• **Exercise**
From the listing below, pull each line that includes "dark".
►
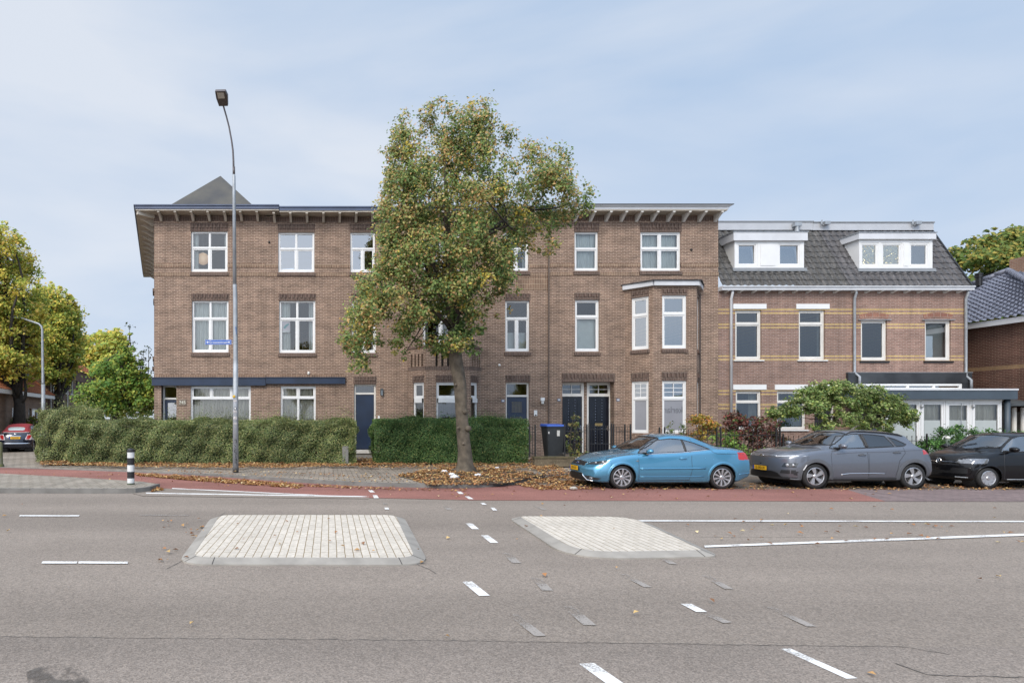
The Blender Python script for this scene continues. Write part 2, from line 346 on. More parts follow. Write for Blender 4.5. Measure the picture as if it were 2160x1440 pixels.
def leaves(name, pts, nrm, size, cols, mat, parent=None, aspect=.62, jit=.9, fold=.12, sizevar=.35, local=False):
    N = len(pts); pts = np.asarray(pts, float)
    n = np.asarray(nrm, float) + RNG.normal(0, jit, (N, 3)) * .6; n /= np.linalg.norm(n, axis=1, keepdims=True) + 1e-9
    t = RNG.normal(0, 1, (N, 3)); t -= n * (t * n).sum(1, keepdims=True); t /= np.linalg.norm(t, axis=1, keepdims=True) + 1e-9
    b = np.cross(n, t); s = (size * (1 + RNG.uniform(-sizevar, sizevar, N)))[:, None]
    v = np.stack([pts - t * s * .5, pts + b * s * aspect * .5 + n * s * fold, pts + t * s * .5, pts - b * s * aspect * .5 + n * s * fold], 1).reshape(-1, 3)
    me = bpy.data.meshes.new(name); me.vertices.add(4 * N); me.vertices.foreach_set('co', v.ravel())
    me.loops.add(4 * N); me.loops.foreach_set('vertex_index', np.arange(4 * N)); me.polygons.add(N)
    me.polygons.foreach_set('loop_start', np.arange(N) * 4); me.polygons.foreach_set('loop_total', np.full(N, 4))
    ca = me.color_attributes.new('Col', 'FLOAT_COLOR', 'POINT')
    c4 = np.concatenate([np.repeat(np.asarray(cols, float), 4, 0), np.ones((4 * N, 1))], 1); ca.data.foreach_set('color', c4.ravel())
    me.materials.append(mat); me.update(); me.validate()
    return link(name, me, parent, local)
def inpoly(px, py, poly):
    px = np.asarray(px); py = np.asarray(py); r = np.zeros(px.shape, bool); n = len(poly)
    for i in range(n):
        x0, y0 = poly[i]; x1, y1 = poly[(i + 1) % n]
        if y0 == y1: continue
        c = ((y0 > py) != (y1 > py)) & (px < (x1 - x0) * (py - y0) / (y1 - y0) + x0); r ^= c
    return r
def sheet(name, pts, z, mat, kind='structure', **k):
    mb = MB(); mb.add([(p[0], p[1], z if len(p) < 3 else p[2]) for p in pts], [list(range(len(pts)))])
    me = mb.mesh(name, mat, fix=False)
    if me.polygons[0].normal.z < 0: me.flip_normals()
    o = link(name, me); return tag(o, kind=kind, **k)
def pick(pal, wts, n):
    i = RNG.choice(len(pal), n, p=np.array(wts) / sum(wts)); return np.array(pal)[i] * RNG.uniform(.75, 1.25, (n, 1))
# shared materials
WHITE = M('white paint', (.71, .71, .70), .35, .05, 3)
CREAM = M('cream paint', (.66, .64, .60), .45, .10, 2)
BLUE = M('navy paint', (.013, .028, .064), .38, .35, 1.5)
BLUEF = M('weathered navy paint', (.075, .10, .17), .5, .35, 1.2)
BLACK = M('black paint', (.012, .012, .013), .4, .2, 5)
RUBBER = M('rubber', (.018, .018, .018), .75, .2, 8)
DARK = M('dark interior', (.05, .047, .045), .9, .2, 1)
CHROME = M('chrome', (.75, .75, .76), .15, .05, 4, metal=1)
STEEL = M('galvanised steel', (.36, .38, .40), .45, .22, 7, metal=.35, bump=.05)
GLASS = glassmat('window glass', refl=.32); GLASSC = glassmat('clear window glass', (.88, .92, .91), refl=.07); GLASSD = glassmat('dark window glass', (.5, .55, .55), .10)
CURT = M('net curtain', (.62, .64, .62), .9, .08, 3); CURTB = M('beige curtain', (.58, .53, .45), .9, .15, 3)
BRICK = brickmat('brown brick', (.248, .160, .117), (.145, .094, .073), (.405, .31, .235))
BRICKD = brickmat('dark soldier brick', (.135, .087, .070), (.085, .057, .048), (.20, .155, .125), bw=.21, bh=.075, soldier=True, stain=.3, off=0)
BRICKS = brickmat('brown soldier brick', (.235, .145, .10), (.15, .09, .066), (.35, .27, .19), bw=.21, bh=.075, soldier=True, off=0)
# ================================================================ buildings
D0 = 27.0
FR = Fr((0, D0), (1, 0))
def wnd(parent, fr, u0, u1, z0, z1, tz=(), cols=((),), sash=None, fw=.065, sw=.05, recess=.07, curtain=None, ctop=None, sill='brick', lintel=None, name='window', mat=None, glass=None, tilt=False):
    """frame mesh (part) > pane, curtain, sill (sub-parts); tz transom heights from the top, cols mullion u per row from the top"""
    mat = mat or WHITE; glass = glass or (GLASSC if curtain else GLASS)
    mb = MB(); pn = MB(); a, b = -recess - .075, -recess
    bb = [z1] + list(tz) + [z0]; sash = sash or [True] * len(cols)
    mb.fbox(fr, u0, u0 + fw, a, b, z0, z1); mb.fbox(fr, u1 - fw, u1, a, b, z0, z1)
    mb.fbox(fr, u0 + fw, u1 - fw, a, b, z1 - fw, z1); mb.fbox(fr, u0 + fw, u1 - fw, a, b + .012, z0, z0 + fw * 1.3)
    for z in tz: mb.fbox(fr, u0 + fw, u1 - fw, a, b + .004, z - fw * .55, z + fw * .55)
    for i, cs in enumerate(cols):
        zt = bb[i] - (fw if i == 0 else fw * .55); zb = bb[i + 1] + (fw * 1.3 if i == len(cols) - 1 else fw * .55)
        edges = [u0 + fw] + [x for c in cs for x in (c - fw * .5, c + fw * .5)] + [u1 - fw]
        for c in cs: mb.fbox(fr, c - fw * .5, c + fw * .5, a, b - .003, zb, zt)
        for k in range(0, len(edges), 2):
            l, r = edges[k], edges[k + 1]; s = sw if sash[i] else .018
            sa, sb = a + .01, b - .022
            mb.fbox(fr, l, l + s, sa, sb, zb, zt); mb.fbox(fr, r - s, r, sa, sb, zb, zt)
            mb.fbox(fr, l + s, r - s, sa, sb, zt - s, zt); mb.fbox(fr, l + s, r - s, sa, sb, zb, zb + s)
            w = a + .025; dz = .03 if tilt else 0
            pn.quad(fr.pt(l + s, w, zb + s), fr.pt(r - s, w, zb + s), fr.pt(r - s, w - dz, zt - s), fr.pt(l + s, w - dz, zt - s))
    f = mb.build(name, mat, parent, bevel=0)
    pn.build('pane', glass, f, fix=False)
    if sill == 'brick':
        s = MB(); s.fbox(fr, u0 - .05, u1 + .05, -recess, .06, z0 - .17, z0 - .005, z1b=z0 - .06); s.build('sill', BRICKD, f)
    elif sill == 'white':
        s = MB(); s.fbox(fr, u0 - .09, u1 + .09, -recess, .07, z0 - .07, z0 - .004, z1b=z0 - .025); s.build('sill', WHITE, f)
    elif sill == 'dark':
        s = MB(); s.fbox(fr, u0 - .07, u1 + .07, -recess, .06, z0 - .10, z0 - .004, z1b=z0 - .03); s.build('sill', BLACK, f)
    if curtain:
        m = {'n': CURT, 'b': CURTB, 's': CURT, 'w': CURT, 'l': CURT}[curtain[0]]
        def cloth(l, r, zb, zt):
            n = max(8, int((r - l) / .025)); vs = []; c = MB(); ph = random.random() * 6
            for i in range(n + 1):
                u = l + (r - l) * i / n; amp = .03 if curtain[0] != 'w' else .001
                w = a - .13 + amp * math.sin(u * 46 + ph + 1.5 * math.sin(u * 9 + ph)) + amp * .5 * math.sin(u * 21)
                vs += [fr.pt(u, w, zb), fr.pt(u + .012 * math.sin(u * 30), w - .01, zt)]
            c.add(vs, [(2 * i, 2 * i + 2, 2 * i + 3, 2 * i + 1) for i in range(n)])
            c.build('curtain', m, f, fix=False, smooth=False)
        zt = ctop or z1 - fw; wd = u1 - u0
        if curtain in ('n', 'b', 'w'): cloth(u0 + .03, u1 - .03, z0 + .05, zt)
        elif curtain == 's': cloth(u0 + .03, u0 + wd * .3, z0 + .05, zt); cloth(u1 - wd * .18, u1 - .03, z0 + .05, zt)
        elif curtain == 'l': cloth(u0 + .03, u0 + wd * .17, z0 + .05, zt); cloth(u1 - wd * .1, u1 - .03, z0 + .05, zt)
        elif curtain == 'bs': cloth(u0 + .03, u0 + wd * .25, z0 + .05, zt); cloth(u1 - wd * .35, u1 - .03, z0 + .05, zt)
    if lintel: lint(parent, fr, u0, u1, z1, lintel)
    return f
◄
• **Answer to the problem**
DARK = M('dark interior', (.05, .047, .045), .9, .2, 1)
GLASS = glassmat('window glass', refl=.32); GLASSC = glassmat('clear window glass', (.88, .92, .91), refl=.07); GLASSD = glassmat('dark window glass', (.5, .55, .55), .10)
BRICKD = brickmat('dark soldier brick', (.135, .087, .070), (.085, .057, .048), (.20, .155, .125), bw=.21, bh=.075, soldier=True, stain=.3, off=0)
    elif sill == 'dark':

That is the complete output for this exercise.